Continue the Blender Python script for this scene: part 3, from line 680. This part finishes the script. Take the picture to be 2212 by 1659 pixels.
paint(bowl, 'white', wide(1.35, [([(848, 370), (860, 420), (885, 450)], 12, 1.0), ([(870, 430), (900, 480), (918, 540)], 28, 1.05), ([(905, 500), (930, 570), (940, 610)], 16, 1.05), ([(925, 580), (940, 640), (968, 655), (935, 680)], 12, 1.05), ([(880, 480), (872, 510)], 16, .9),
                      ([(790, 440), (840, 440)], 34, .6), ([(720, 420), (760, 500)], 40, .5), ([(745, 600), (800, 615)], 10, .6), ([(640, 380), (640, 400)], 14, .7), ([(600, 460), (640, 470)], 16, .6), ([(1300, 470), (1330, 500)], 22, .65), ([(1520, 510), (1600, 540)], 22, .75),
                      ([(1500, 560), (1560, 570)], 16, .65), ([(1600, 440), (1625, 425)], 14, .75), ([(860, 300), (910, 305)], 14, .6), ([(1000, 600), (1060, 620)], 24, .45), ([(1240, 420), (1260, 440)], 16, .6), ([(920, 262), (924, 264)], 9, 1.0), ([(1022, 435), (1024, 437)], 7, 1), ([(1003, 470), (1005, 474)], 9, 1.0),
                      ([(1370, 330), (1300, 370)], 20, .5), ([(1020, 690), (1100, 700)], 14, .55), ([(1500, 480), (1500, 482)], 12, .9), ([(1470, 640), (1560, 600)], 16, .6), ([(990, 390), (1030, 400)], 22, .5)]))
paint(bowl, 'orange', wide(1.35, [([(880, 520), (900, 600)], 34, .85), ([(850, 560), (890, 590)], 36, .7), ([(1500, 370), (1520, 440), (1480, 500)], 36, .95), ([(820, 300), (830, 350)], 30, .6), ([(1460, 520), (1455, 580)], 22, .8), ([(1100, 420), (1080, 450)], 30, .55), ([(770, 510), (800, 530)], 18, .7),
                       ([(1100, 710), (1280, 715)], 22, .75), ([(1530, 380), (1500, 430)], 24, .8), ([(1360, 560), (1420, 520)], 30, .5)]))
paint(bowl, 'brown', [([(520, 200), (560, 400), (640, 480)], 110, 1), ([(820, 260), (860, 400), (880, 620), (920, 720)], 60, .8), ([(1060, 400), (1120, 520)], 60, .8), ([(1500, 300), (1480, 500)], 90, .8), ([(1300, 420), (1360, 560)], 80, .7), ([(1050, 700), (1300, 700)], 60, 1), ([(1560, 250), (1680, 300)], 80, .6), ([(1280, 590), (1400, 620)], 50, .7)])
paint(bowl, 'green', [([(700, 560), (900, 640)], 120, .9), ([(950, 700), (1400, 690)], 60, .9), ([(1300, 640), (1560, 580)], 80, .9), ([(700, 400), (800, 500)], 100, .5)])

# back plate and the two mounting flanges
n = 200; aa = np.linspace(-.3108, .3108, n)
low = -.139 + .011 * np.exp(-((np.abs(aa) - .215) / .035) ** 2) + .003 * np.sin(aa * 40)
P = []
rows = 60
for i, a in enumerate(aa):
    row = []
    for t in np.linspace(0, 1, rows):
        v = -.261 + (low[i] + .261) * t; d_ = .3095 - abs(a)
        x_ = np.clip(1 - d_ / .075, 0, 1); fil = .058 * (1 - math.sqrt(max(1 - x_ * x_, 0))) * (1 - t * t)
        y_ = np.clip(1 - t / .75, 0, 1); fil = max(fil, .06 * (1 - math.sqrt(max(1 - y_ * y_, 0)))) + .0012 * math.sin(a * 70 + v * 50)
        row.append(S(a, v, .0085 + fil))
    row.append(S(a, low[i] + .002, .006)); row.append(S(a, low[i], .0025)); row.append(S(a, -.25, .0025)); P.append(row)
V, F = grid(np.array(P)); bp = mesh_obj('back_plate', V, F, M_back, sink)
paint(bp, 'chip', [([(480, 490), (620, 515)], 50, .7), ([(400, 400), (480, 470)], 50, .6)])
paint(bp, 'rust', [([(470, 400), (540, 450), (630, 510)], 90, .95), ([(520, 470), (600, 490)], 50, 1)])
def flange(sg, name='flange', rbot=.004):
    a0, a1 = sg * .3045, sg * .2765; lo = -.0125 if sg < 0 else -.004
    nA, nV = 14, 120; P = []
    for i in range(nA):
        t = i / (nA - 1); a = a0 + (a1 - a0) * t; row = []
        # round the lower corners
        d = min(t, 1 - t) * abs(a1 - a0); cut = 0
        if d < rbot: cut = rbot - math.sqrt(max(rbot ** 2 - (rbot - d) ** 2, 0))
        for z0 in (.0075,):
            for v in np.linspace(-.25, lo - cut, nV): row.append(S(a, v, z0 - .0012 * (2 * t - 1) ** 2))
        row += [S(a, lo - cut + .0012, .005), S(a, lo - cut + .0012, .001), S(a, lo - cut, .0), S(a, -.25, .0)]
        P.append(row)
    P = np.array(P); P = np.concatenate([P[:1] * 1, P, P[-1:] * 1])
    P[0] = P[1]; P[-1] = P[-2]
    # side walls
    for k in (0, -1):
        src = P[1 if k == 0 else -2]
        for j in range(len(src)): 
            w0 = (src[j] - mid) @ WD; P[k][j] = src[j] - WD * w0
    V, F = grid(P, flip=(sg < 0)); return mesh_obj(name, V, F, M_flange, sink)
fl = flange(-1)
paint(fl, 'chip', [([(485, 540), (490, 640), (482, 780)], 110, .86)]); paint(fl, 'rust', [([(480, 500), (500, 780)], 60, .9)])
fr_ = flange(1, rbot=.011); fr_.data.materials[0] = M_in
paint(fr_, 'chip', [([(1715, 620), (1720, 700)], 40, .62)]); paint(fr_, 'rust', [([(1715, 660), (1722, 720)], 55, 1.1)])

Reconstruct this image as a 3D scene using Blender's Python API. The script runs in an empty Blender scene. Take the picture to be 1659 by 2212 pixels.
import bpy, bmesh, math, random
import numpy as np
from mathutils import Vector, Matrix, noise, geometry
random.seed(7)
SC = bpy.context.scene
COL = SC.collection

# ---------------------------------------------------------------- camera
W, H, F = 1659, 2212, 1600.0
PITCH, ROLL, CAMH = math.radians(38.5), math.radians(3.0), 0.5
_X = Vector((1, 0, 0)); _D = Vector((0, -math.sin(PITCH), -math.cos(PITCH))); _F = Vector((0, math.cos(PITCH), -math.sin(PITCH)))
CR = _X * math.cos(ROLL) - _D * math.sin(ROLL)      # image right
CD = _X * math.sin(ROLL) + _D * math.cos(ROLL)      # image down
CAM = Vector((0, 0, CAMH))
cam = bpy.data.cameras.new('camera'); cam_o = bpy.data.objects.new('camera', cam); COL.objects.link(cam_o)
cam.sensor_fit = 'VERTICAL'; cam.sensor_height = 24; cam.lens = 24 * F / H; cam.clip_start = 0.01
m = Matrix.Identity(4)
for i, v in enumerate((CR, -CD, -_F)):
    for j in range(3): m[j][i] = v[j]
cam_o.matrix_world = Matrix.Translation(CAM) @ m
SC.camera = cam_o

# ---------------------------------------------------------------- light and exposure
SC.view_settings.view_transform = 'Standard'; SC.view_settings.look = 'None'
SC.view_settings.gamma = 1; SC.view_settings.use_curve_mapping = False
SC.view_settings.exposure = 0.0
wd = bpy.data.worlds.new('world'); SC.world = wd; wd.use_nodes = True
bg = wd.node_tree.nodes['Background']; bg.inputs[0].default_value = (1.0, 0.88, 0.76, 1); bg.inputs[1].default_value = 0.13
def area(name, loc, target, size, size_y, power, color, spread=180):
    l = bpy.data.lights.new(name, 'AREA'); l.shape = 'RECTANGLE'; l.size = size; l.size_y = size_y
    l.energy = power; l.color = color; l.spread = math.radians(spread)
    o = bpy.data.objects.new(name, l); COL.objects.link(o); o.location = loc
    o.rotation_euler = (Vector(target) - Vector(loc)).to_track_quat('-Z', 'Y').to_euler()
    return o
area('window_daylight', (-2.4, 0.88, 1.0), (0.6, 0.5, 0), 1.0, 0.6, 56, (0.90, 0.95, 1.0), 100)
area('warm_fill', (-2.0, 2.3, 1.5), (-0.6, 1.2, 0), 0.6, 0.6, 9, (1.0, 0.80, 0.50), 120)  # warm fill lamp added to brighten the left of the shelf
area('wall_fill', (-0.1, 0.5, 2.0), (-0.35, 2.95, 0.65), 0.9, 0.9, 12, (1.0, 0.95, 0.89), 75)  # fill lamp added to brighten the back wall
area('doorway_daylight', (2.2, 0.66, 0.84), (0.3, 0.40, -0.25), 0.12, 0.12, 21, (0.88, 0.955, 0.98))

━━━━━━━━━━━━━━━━

Exercise goal
Starting at the line that contains "Reconstruct this image" and stopping at the line that contains "SC.camera = cam_o", transcribe the lines exactly; both boundary lines are to be included.

Finished exercise
Reconstruct this image as a 3D scene using Blender's Python API. The script runs in an empty Blender scene. Take the picture to be 1659 by 2212 pixels.
import bpy, bmesh, math, random
import numpy as np
from mathutils import Vector, Matrix, noise, geometry
random.seed(7)
SC = bpy.context.scene
COL = SC.collection

# ---------------------------------------------------------------- camera
W, H, F = 1659, 2212, 1600.0
PITCH, ROLL, CAMH = math.radians(38.5), math.radians(3.0), 0.5
_X = Vector((1, 0, 0)); _D = Vector((0, -math.sin(PITCH), -math.cos(PITCH))); _F = Vector((0, math.cos(PITCH), -math.sin(PITCH)))
CR = _X * math.cos(ROLL) - _D * math.sin(ROLL)      # image right
CD = _X * math.sin(ROLL) + _D * math.cos(ROLL)      # image down
CAM = Vector((0, 0, CAMH))
cam = bpy.data.cameras.new('camera'); cam_o = bpy.data.objects.new('camera', cam); COL.objects.link(cam_o)
cam.sensor_fit = 'VERTICAL'; cam.sensor_height = 24; cam.lens = 24 * F / H; cam.clip_start = 0.01
m = Matrix.Identity(4)
for i, v in enumerate((CR, -CD, -_F)):
    for j in range(3): m[j][i] = v[j]
cam_o.matrix_world = Matrix.Translation(CAM) @ m
SC.camera = cam_o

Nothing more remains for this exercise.